>>>
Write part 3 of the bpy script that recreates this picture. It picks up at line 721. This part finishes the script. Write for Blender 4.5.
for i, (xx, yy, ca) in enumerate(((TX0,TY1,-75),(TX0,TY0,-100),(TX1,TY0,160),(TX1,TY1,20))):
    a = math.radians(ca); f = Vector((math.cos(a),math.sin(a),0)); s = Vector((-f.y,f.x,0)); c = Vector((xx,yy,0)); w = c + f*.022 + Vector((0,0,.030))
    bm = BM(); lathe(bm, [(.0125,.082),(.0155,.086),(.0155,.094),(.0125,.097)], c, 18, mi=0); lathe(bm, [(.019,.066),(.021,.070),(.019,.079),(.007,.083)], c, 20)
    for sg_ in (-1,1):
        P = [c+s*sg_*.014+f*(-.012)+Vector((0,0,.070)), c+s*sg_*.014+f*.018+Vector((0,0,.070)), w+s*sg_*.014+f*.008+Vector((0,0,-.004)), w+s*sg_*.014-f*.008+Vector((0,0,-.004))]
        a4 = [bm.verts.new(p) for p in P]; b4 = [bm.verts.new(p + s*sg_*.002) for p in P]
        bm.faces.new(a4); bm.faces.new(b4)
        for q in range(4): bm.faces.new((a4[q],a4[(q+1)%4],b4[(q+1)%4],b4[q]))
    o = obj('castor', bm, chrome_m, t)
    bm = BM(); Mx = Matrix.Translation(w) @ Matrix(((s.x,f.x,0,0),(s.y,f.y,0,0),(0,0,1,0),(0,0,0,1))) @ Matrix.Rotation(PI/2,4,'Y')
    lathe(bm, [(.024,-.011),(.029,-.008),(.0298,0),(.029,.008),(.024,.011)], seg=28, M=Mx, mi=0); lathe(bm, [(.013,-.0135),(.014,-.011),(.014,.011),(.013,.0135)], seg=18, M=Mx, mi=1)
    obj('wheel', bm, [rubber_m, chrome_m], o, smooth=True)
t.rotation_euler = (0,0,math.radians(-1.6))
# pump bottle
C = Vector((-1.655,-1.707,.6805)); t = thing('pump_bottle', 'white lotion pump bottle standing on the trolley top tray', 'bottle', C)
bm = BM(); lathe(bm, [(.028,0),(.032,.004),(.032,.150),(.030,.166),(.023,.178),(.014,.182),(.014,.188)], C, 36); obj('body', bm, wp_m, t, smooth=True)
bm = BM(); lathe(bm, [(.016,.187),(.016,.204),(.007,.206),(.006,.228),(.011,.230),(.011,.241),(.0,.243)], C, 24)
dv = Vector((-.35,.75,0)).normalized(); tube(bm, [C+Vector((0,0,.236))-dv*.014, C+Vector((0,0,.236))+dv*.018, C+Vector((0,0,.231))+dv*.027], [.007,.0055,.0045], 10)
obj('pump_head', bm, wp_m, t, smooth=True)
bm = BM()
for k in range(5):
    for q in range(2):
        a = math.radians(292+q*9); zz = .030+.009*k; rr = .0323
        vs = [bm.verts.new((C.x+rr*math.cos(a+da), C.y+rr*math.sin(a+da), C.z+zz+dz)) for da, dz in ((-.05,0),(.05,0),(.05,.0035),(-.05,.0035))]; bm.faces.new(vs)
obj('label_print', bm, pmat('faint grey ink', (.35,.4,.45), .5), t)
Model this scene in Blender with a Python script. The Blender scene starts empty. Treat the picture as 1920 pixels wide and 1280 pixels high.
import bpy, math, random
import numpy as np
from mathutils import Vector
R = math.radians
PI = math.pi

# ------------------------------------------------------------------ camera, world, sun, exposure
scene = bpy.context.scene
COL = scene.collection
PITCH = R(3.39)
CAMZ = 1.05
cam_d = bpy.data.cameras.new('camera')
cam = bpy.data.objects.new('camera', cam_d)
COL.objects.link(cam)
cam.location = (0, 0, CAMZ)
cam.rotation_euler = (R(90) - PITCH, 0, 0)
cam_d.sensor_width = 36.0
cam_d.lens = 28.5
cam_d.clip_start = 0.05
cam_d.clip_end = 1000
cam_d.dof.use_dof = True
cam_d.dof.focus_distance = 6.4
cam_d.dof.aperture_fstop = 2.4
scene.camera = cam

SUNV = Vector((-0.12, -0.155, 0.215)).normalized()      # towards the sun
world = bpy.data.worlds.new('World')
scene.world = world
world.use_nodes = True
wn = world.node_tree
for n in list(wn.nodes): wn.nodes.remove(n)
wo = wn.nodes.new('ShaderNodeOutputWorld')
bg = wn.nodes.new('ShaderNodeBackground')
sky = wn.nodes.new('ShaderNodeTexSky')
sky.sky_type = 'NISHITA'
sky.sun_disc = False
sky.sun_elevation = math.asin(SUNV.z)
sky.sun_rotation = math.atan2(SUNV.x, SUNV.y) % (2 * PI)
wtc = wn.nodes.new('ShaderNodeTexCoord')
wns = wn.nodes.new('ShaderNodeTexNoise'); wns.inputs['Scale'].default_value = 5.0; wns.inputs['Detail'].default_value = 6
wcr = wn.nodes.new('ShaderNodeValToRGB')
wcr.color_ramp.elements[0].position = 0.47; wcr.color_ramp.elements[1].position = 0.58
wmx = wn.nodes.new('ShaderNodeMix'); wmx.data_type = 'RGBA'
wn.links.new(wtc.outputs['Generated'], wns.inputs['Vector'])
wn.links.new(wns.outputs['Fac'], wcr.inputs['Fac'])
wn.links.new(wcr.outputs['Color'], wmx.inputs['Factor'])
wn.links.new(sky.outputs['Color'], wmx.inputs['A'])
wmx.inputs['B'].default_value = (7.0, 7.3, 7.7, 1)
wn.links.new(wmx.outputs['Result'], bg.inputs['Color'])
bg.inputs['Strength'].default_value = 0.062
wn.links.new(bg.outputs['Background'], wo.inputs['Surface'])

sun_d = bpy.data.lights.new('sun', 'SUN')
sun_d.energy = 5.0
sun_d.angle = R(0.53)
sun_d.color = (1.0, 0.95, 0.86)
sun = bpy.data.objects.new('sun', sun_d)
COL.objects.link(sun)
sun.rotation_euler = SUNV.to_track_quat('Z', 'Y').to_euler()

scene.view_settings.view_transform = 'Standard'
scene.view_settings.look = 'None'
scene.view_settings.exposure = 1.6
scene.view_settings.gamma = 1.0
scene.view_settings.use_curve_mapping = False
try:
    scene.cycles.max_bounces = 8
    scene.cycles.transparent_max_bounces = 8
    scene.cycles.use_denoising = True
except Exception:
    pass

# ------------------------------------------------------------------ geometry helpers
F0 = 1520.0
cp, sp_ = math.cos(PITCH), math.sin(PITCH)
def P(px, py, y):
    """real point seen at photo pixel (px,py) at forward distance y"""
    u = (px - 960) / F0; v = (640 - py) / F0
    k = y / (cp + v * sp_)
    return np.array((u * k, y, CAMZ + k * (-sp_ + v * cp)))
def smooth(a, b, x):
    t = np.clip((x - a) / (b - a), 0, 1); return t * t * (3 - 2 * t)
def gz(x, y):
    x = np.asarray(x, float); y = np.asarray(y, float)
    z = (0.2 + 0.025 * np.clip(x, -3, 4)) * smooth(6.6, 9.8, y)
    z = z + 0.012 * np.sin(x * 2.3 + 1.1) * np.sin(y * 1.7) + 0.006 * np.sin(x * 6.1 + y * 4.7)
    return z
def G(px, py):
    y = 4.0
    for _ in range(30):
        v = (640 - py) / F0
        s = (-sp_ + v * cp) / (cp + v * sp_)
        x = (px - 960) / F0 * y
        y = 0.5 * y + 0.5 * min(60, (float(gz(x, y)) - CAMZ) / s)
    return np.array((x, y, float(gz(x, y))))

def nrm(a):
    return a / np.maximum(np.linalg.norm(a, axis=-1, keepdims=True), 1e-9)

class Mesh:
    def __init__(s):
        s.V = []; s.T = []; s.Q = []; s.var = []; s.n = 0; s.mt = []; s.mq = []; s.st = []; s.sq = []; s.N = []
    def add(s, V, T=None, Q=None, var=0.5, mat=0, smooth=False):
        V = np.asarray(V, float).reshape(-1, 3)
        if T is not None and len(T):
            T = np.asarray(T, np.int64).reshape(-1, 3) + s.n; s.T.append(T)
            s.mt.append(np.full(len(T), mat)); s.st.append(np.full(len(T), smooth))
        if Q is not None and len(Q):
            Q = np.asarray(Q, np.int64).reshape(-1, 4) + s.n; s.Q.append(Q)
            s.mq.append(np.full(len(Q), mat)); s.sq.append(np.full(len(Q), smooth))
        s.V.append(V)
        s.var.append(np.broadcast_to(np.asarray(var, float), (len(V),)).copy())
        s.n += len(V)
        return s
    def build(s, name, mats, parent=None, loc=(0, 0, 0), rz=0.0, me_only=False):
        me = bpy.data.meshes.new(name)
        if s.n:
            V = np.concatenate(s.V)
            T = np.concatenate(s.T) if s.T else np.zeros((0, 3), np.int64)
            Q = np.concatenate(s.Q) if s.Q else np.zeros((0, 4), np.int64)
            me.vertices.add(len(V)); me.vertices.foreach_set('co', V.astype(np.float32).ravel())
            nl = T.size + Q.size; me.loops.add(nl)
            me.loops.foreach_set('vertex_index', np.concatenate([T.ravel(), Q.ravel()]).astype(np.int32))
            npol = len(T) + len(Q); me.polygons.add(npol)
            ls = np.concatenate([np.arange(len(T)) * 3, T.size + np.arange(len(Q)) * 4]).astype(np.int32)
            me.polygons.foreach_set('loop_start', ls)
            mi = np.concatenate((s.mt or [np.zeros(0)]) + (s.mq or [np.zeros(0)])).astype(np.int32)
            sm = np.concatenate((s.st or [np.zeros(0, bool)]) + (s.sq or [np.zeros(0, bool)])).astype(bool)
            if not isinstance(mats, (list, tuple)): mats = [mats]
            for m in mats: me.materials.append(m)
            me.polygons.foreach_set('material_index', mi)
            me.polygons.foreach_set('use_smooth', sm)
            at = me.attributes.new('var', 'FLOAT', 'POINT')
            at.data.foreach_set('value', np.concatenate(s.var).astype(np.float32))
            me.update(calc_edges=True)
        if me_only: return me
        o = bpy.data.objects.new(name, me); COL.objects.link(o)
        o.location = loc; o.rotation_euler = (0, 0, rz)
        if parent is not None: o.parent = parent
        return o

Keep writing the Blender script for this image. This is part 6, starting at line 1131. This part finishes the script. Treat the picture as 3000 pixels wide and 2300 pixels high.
<<<
The answer must consist solely of the number of lines in the entries that contain the word "Treat".

2